### Given problem
From the listing below, extract each line containing the string "that".

### Data provided

____

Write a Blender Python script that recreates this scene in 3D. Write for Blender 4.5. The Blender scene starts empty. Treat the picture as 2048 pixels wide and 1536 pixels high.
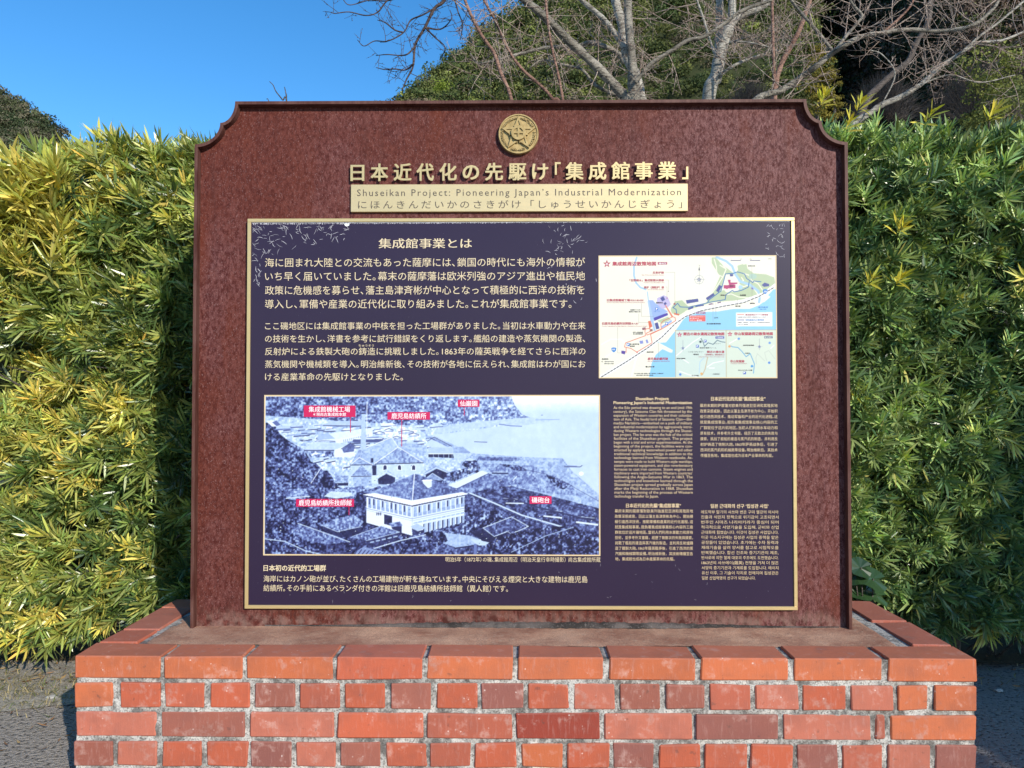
import bpy, math, random
import numpy as np
from mathutils import Vector, Matrix
R = math.radians
random.seed(7); rng = np.random.default_rng(7)
scene = bpy.context.scene
COL = scene.collection
PI = math.pi

# ------------------------------------------------------------------ camera
FPX = 1540.0                       # focal length in photograph pixels (2048 wide)
CZ = 0.961
YAW, PITCH = R(0.60), math.atan(34/FPX)
SHY = 8/2048
cam_d = bpy.data.cameras.new('camera'); cam = bpy.data.objects.new('camera', cam_d); COL.objects.link(cam)
cam.location = (0, 0, CZ); cam.rotation_euler = (PI/2+PITCH, 0, YAW)
cam_d.sensor_width = 36; cam_d.lens = 36*FPX/2048; cam_d.shift_y = SHY
cam_d.clip_start = .05; cam_d.clip_end = 3000
scene.camera = cam
_fw = np.array((-math.sin(YAW)*math.cos(PITCH), math.cos(YAW)*math.cos(PITCH), math.sin(PITCH)))
_rt = np.array((math.cos(YAW), math.sin(YAW), 0.)); _up = np.cross(_rt, _fw)
def P(px, py, Y):
    """point of the plane y = Y that the photograph shows at (px, py)"""
    d = _fw + _rt*((px-1024)/FPX) + _up*(-(py-768-SHY*2048)/FPX)
    return d[0]/d[1]*Y, CZ + d[2]/d[1]*Y
# ------------------------------------------------------------------ sky and sun
SUN_EL, SUN_AZ = R(23.6), R(33.0)     # sun behind the camera, 33 degrees to its right
world = bpy.data.worlds.new('World'); scene.world = world; world.use_nodes = True
wn = world.node_tree
bg = wn.nodes['Background']; sky = wn.nodes.new('ShaderNodeTexSky'); sky.sky_type = 'NISHITA'
sky.sun_disc = False; sky.sun_elevation = SUN_EL; sky.sun_rotation = PI - SUN_AZ
sky.air_density = 1.0; sky.dust_density = .1; sky.ozone_density = 3.5; sky.altitude = 0
hs = wn.nodes.new('ShaderNodeHueSaturation'); hs.inputs['Saturation'].default_value = 1.27
wn.links.new(sky.outputs[0], hs.inputs['Color']); wn.links.new(hs.outputs[0], bg.inputs[0]); bg.inputs[1].default_value = .15
sun_d = bpy.data.lights.new('sun', 'SUN'); sun_d.energy = 3.8; sun_d.angle = R(.5); sun_d.color = (1, .93, .82)
sun = bpy.data.objects.new('sun', sun_d); COL.objects.link(sun)
to_sun = Vector((math.sin(SUN_AZ)*math.cos(SUN_EL), -math.cos(SUN_AZ)*math.cos(SUN_EL), math.sin(SUN_EL)))
sun.rotation_euler = to_sun.to_track_quat('Z', 'Y').to_euler(); sun.location = to_sun*20
scene.view_settings.view_transform = 'Standard'; scene.view_settings.look = 'None'
scene.view_settings.exposure = 0.45; scene.view_settings.gamma = 1
scene.view_settings.use_curve_mapping = False
scene.cycles.max_bounces = 6; scene.cycles.transparent_max_bounces = 6
scene.cycles.sample_clamp_indirect = 4

# ------------------------------------------------------------------ helpers
def s2l(c):
    c = np.asarray(c, float)/255
    return np.where(c <= .04045, c/12.92, ((c+.055)/1.055)**2.4)
def root_loc(o):
    while o.parent: o = o.parent
    return np.array(o.location)
def mk(name, V, F, mat=None, parent=None, col=None, smooth=False, origin=None, color=None, **props):
    """one mesh object; V in world coordinates, F an array of tris/quads or a list of faces"""
    V = np.asarray(V, float)
    me = bpy.data.meshes.new(name)
    o = bpy.data.objects.new(name, me); COL.objects.link(o)
    base = np.zeros(3)
    if parent is not None:
        o.parent = parent; base = root_loc(parent)
    if origin is not None:
        o.location = np.asarray(origin, float) - base; base = np.asarray(origin, float)
    Vl = V - base
    if isinstance(F, np.ndarray):
        n, k = F.shape
        me.vertices.add(len(Vl)); me.vertices.foreach_set('co', Vl.astype(np.float32).ravel())
        me.loops.add(n*k); me.loops.foreach_set('vertex_index', F.astype(np.int32).ravel())
        me.polygons.add(n); me.polygons.foreach_set('loop_start', np.arange(0, n*k, k, dtype=np.int32))
        me.update(calc_edges=True)
    else:
        me.from_pydata([tuple(v) for v in Vl], [], F); me.update()
    if col is not None:
        a = me.color_attributes.new('Col', 'FLOAT_COLOR', 'POINT')
        c = np.ones((len(Vl), 4), np.float32); c[:, :3] = col
        a.data.foreach_set('color', c.ravel())
    if smooth: me.polygons.foreach_set('use_smooth', np.ones(len(me.polygons), bool))
    if mat: me.materials.append(mat)
    if color is not None: o.color = (*color, 1)
    for k_, v_ in props.items(): o[k_] = v_
    return o
def empty(name, loc, label, category, group=None):
    o = bpy.data.objects.new(name, None); COL.objects.link(o); o.location = loc
    o.empty_display_size = .1
    o['label'] = label; o['category'] = category
    if group: o['group'] = group
    return o
class MB:
    def __init__(s): s.v = []; s.f = []; s.c = []; s.n = 0
    def add(s, V, F, c=None):
        V = np.asarray(V, float)
        s.v.append(V); s.f += [tuple(i+s.n for i in f) for f in F]
        if c is not None: s.c.append(np.tile(np.asarray(c, float), (len(V), 1)))
        s.n += len(V)
    def box(s, x0, x1, y0, y1, z0, z1, c=None):
        V = [(x, y, z) for x in (x0, x1) for y in (y0, y1) for z in (z0, z1)]
        s.add(V, [(0, 1, 3, 2), (4, 6, 7, 5), (0, 4, 5, 1), (2, 3, 7, 6), (0, 2, 6, 4), (1, 5, 7, 3)], c)
    def build(s, name, mat, parent=None, **k):
        return mk(name, np.concatenate(s.v), s.f, mat, parent, col=np.concatenate(s.c) if s.c else None, **k)
class AB:
    """array builder for many faces of one size"""
    def __init__(s): s.v = []; s.f = []; s.c = []; s.n = 0
    def add(s, V, F, c=None):
        s.v.append(V); s.f.append(F+s.n); s.n += len(V)
        if c is not None: s.c.append(np.broadcast_to(np.asarray(c, float), (len(V), 3)))
    def build(s, name, mat, parent=None, **k):
        return mk(name, np.concatenate(s.v), np.concatenate(s.f), mat, parent,
                  col=np.concatenate(s.c) if s.c else None, **k)
def vnoise(shape, cell, seed=0, octaves=1):
    """value noise on a grid (H, W) with features of `cell` grid steps"""
    r = np.random.default_rng(seed); H, W = shape; out = np.zeros(shape); amp = 1; tot = 0
    for o in range(octaves):
        c = max(cell/2**o, 1.0); gh, gw = int(H/c)+3, int(W/c)+3
        g = r.random((gh, gw)); y = np.arange(H)/c; x = np.arange(W)/c
        yi, xi = y.astype(int), x.astype(int); fy, fx = y-yi, x-xi
        fy = (fy*fy*(3-2*fy))[:, None]; fx = (fx*fx*(3-2*fx))[None]
        a = g[np.ix_(yi, xi)]; b = g[np.ix_(yi, xi+1)]; c_ = g[np.ix_(yi+1, xi)]; d = g[np.ix_(yi+1, xi+1)]
        out += amp*((a*(1-fx)+b*fx)*(1-fy)+(c_*(1-fx)+d*fx)*fy); tot += amp; amp *= .5
    return out/tot

# ------------------------------------------------------------------ materials
class NT:
    def __init__(s, name):
        s.m = bpy.data.materials.new(name); s.m.use_nodes = True; s.t = s.m.node_tree
        s.b = s.t.nodes['Principled BSDF']; s.out = s.t.nodes['Material Output']
        s._pos = None
    def n(s, typ, **k):
        x = s.t.nodes.new('ShaderNode'+typ)
        for a, b in k.items(): setattr(x, a, b)
        return x
    def l(s, a, b): s.t.links.new(a, b)
    def put(s, sock, v):
        if isinstance(v, (int, float)): sock.default_value = v
        elif isinstance(v, (tuple, list, np.ndarray)):
            v = list(v); sock.default_value = v if len(v) == len(sock.default_value) else (*v, 1)
        else: s.l(v, sock)
    def pos(s):
        if s._pos is None: s._pos = s.n('NewGeometry').outputs['Position']
        return s._pos
    def map(s, sc, src=None):
        m = s.n('Mapping'); m.inputs['Scale'].default_value = sc if hasattr(sc, '__len__') else (sc,)*3
        s.l(src or s.pos(), m.inputs['Vector']); return m.outputs[0]
    def noise(s, scale, detail=3, rough=.55, vec=None, sc=None, dist=0):
        x = s.n('TexNoise'); x.inputs['Scale'].default_value = scale; x.inputs['Detail'].default_value = detail
        x.inputs['Roughness'].default_value = rough; x.inputs['Distortion'].default_value = dist
        s.l(s.map(sc) if sc else (vec or s.pos()), x.inputs['Vector']); return x.outputs['Fac']
    def voro(s, scale, feature='F1', sc=None):
        x = s.n('TexVoronoi', feature=feature); x.inputs['Scale'].default_value = scale
        s.l(s.map(sc) if sc else s.pos(), x.inputs['Vector']); return x
    def ramp(s, f, stops):
        x = s.n('ValToRGB'); e = x.color_ramp.elements
        while len(e) < len(stops): e.new(.5)
        for el, (p, c) in zip(e, stops):
            el.position = p; el.color = (*c, 1) if hasattr(c, '__len__') else (c, c, c, 1)
        s.l(f, x.inputs[0]); return x.outputs[0]
    def mix(s, f, a, b, mode='MIX'):
        x = s.n('Mix', data_type='RGBA', blend_type=mode)
        s.put(x.inputs[0], f); s.put(x.inputs[6], a); s.put(x.inputs[7], b); return x.outputs[2]
    def math(s, op, a, b=0):
        x = s.n('Math', operation=op); s.put(x.inputs[0], a); s.put(x.inputs[1], b); return x.outputs[0]
    def bump(s, h, dist, strength=1, normal=None):
        x = s.n('Bump'); x.inputs['Distance'].default_value = dist; x.inputs['Strength'].default_value = strength
        s.l(h, x.inputs['Height'])
        if normal is not None: s.l(normal, x.inputs['Normal'])
        s.l(x.outputs[0], s.b.inputs['Normal']); return x.outputs[0]
    def set(s, **k):
        names = {'color': 'Base Color', 'rough': 'Roughness', 'metal': 'Metallic', 'spec': 'Specular IOR Level',
                 'coat': 'Coat Weight', 'coatr': 'Coat Roughness', 'trans': 'Transmission Weight'}
        for a, v in k.items(): s.put(s.b.inputs[names[a]], v)
        return s
def plain(name, c, rough=.6, metal=0, spec=.5):
    t = NT(name); t.set(color=c, rough=rough, metal=metal, spec=spec); return t.m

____

### Response to this exercise
Write a Blender Python script that recreates this scene in 3D. Write for Blender 4.5. The Blender scene starts empty. Treat the picture as 2048 pixels wide and 1536 pixels high.
    """point of the plane y = Y that the photograph shows at (px, py)"""